The Garvey family and supporters are hoping Obama grants the pardon before he leaves the White House in five months. If it doesn’t happen during Obama’s presidency, the family’s legal team will continue the fight under future presidents, said lead attorney Anthony Pierce, a partner at Akin Gump Strauss Howard & Feld.
The Garvey family’s legal team filed a petition for pardon to the Department of Justice in June, a move that ignited the legal process. The legal team sent the same petition to the White House three days later as a courtesy, Pierce said. But the family waited until Marcus Garvey’s birthday to announce their legal action and community movement.
The push to pardon Garvey now heads to the court of public opinion, as there are no more legal steps to take, said Justin Hansford, another member of the Garvey family’s legal team.
“What we’re looking for from supporters is to begin a letter writing campaign … and to express your support … so that we can let the president know that people throughout the diaspora are desperately in support for this measure to be taken,” said Hansford, a fellow at the Harvard University Democracy Project.
Garvey came to the U.S. from Jamaica in 1916. It was here that he expanded his Universal Negro Improvement Association (UNIA), which advocated for the social, political and economic independence of the African diaspora. The UNIA represented the largest movement of the African diaspora in history. At its peak, it counted nearly 6 million members in 40 countries.

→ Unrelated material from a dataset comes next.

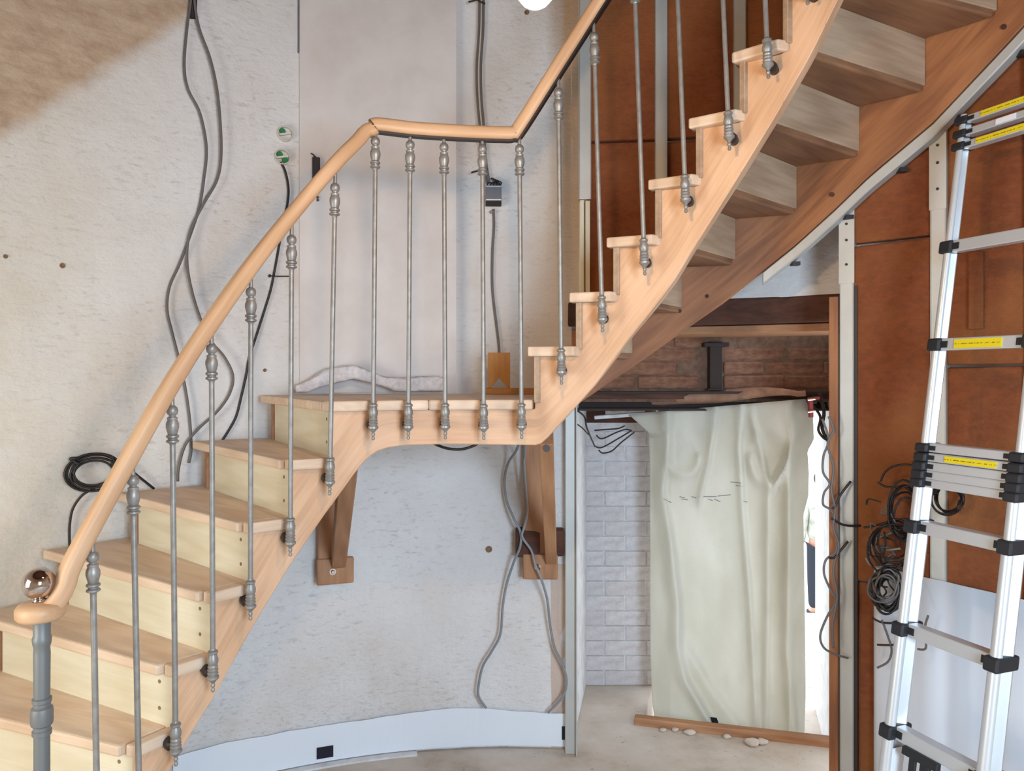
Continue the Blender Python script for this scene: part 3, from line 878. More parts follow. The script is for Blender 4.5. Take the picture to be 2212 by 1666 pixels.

- Edgar Hoover, director of what was then the Bureau of Investigation, the precursor to the FBI, was obsessed with “getting rid of a Negro agitator,” and ran an investigation into Garvey, the petition said. The U.S. government charged Garvey with mail fraud over his passenger and cargo shipping line. He was convicted in 1923 and sentenced to five years in prison. President Calvin Coolidge commuted that sentence on Nov. 18, 1927, and Garvey was deported the next day. He died in 1940 in London and was buried in Kingston, Jamaica. He would spend the rest of his life trying to clear his name, the petition said.
In 1987, a Congressional inquiry and a review of the historical record concluded Garvey was wrongfully convicted. The Garvey family’s lawyers argue that the conviction effectively ended the movement Marcus Garvey birthed, hurt his family and community and led to his own demise. They say a posthumous, presidential pardon is the only way to rectify the situation.
With the first Black president in office in office and the Black Lives Matter movement in full swing, now is the time to exonerate Jamaica’s first national hero, the younger Garvey said.
“It’s the right time to join with us between 1916 and 2016 because the system has not changed in order to give the Black boy and Black girl dignity in their place in American society,” he said.
Meanwhile, the current pardon petition isn’t the first attempt to clear Garvey’s name. A Florida attorney submitted weekly requests for Garvey’s clemency to the White House in 2011, according to the petition. But the White House rejected the petition and urged the filer to send it to the DOJ. Those efforts had nothing to do with the Garvey family.
Presidential pardons are rare and have only been granted twice, according to a 2011 paper by Stephen Greenspan. Those pardons occurred under presidents Bill Clinton and George W. Bush.